Envy the carbon-free magazine



 
The first of its kind in the country, en.v magazine is part of an initiative recently launched in Kuwait to encourage social responsibility in the Arab world.
 
By TANIA TABAR
 
Kuwait EV


BEIRUT, Aug 14, 2009 (MENASSAT)  Covering themes such as climate change, poverty, ethics and transparency in the region, the quarterly magazine, launched in 2008, aims to establish a presence in the Arab
world and eventually reach an international readership, with a focus on Arabs in the diaspora.

MENASSAT interviewed Executive Editor Siham Nuseibeh to discuss en.v’s history and plans for the future, editorially and concerning the initiative to instill social consciousness in the region, including going carbon neutral.

MENASSAT: How did the magazine start? By who, and why?

SIHAM NUSEIBEH:
en.v, short for environmentally friendly, published its first issue in January 2008. en.v is a subsidiary of El Boutique Creative Group, which is a creative house based in Kuwait devoted to design and social responsibility in the Arab world, offering a diverse mix of communication platforms and advisory services to both corporations and consumers.
en.v, the magazine, came about after the realization that there is a severe lack in awareness in the region about issues, initiatives, individuals, organizations and corporations dedicated to social responsibility.

MENASSAT: What are the goals of the magazine? The last issue focuses on Arab identity, what it means to be an Arab and so on. Are the issues themed? If so, which themes are coming up?


SN:
The goal of en.v is to instil a social consciousness in Arab citizens and  corporate Arabia, which will translate in[to] the adaptation of responsible, sustainable lifestyles for the betterment of society as a whole.
en.v is a themed, quarterly magazine. Our trial issue, Issue 000, focused on the water crisis in the region. Our first official issue, Issue 001, explored the theme of education in the region; while Issue 002 investigated the effects of climate change in the region. Our third issue as you mentioned, Issue 003: Culture & Society, explored the Arab identity – its origins, inspirations and prospects. Finally, Issue 004, explored governance in the region and the various processes and decisions that underlie all kinds of organizations and units.
The next theme coming up is Issue 005: Ethics & Transparency and will be coming out soon. The next issue after that is Issue 006, which will cover all aspects of poverty in the region.

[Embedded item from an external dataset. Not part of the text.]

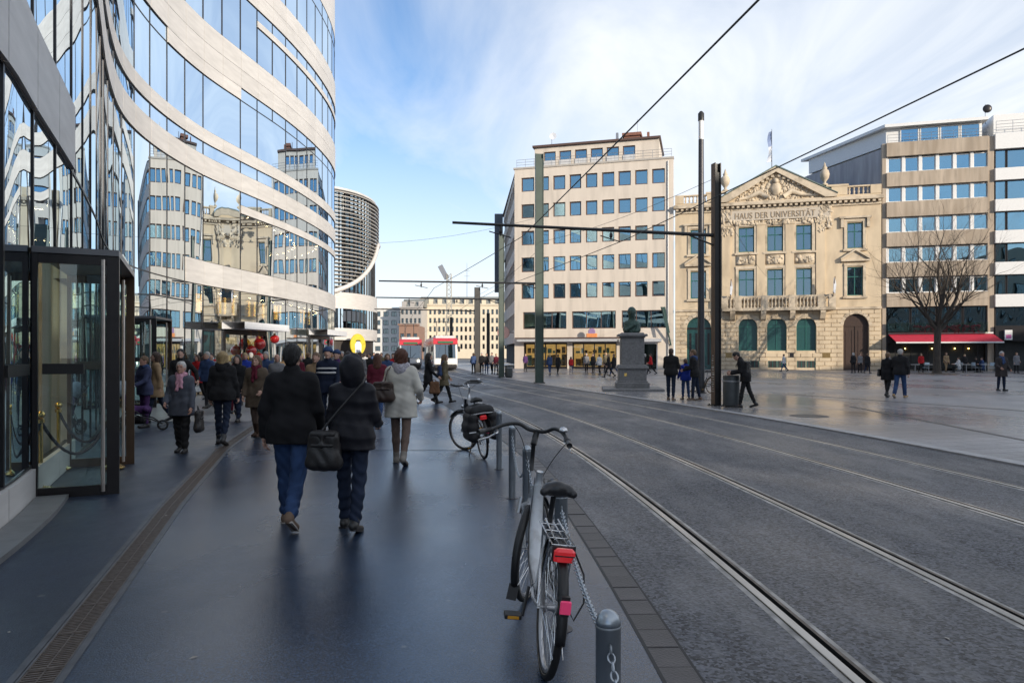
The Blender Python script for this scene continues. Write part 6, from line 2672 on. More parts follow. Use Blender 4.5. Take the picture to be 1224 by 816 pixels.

MENASSAT: Is it the first of its kind in Kuwait?


SN:
Yes, en.v is the first of its kind in the MENA region in its vision, mission and activities. Not only is en.v a publication, but it also consists of an online portal and a platform we call advocacy. The online portal is an interactive, bilingual archiving system, which features an electronic magazine version of our publication, audio, video and image libraries as well as numerous functions for users to interact with and share their opinions regarding key topics.

In addition, building on in its parent company’s experience as a branding consultancy, the en.v initiative’s third platform is advocacy. In this capacity we act as a consultancy body on social responsibility campaigns, programs and events for various corporations and community-minded organizations. To see an example of our advocacy services please visit the blog for our annual recycling event, Reuse. http://projectreuseme.wordpress.com/.

As we are committed to the environment, en.v, as well as our parent company, is going carbon neutral. We are the first in the region to do so in our respective fields by offsetting our carbon emissions by investing in carbon mitigating strategies, energy efficiency and renewable energy. We recognize that climate change is a serious threat to our world and that it is our duty to take responsibility for our impact on the planet. For this reason, we have teamed up with a local environmental consultancy in Kuwait to measure, decrease and offset our emissions.

MENASSAT: How has it been received in the Arab world? Any criticisms? Any attempts at censorship?


SN:
We have been received quite enthusiastically in the Arab world- thankfully! It is not an easy thing to try and convince people that change can take place and that it is as easy as acquiring the knowledge first and then doing something about it. I think our biggest problem in the region is that things seem so out of reach to us and that the problems we face are too big for any one person to even attempt to address. For me, personally, this is exactly what en.v is all about – showing people what others like them have done from the smallest projects that may have started at school to the biggest initiatives started by multinational corporations. People need to understand that it all counts, and it is exactly because our problems are so varied that any and all attempts to alleviate the suffering of those affected is of value.

There hasn’t been any outright criticism I would say. Has there been scepticism? Definitely. But that is the way of things I suppose when you are trying to get across such a large number of issues to people. I think the biggest criticism actually has not been of us but of the Arab population – that we are an illiterate people who don’t read, nor care and that we at en.v should not bother; that it is useless. Well, needless to say, we don’t listen to negativity. We are quite stubborn and steadfast in our hope for the future. We at en.v have faith – and patience –and we believe that all it takes is an open heart and mind.
We have only been censored once actually and ironically it was an article on censorship! This was in our first issue on education and it was censored here in Kuwait.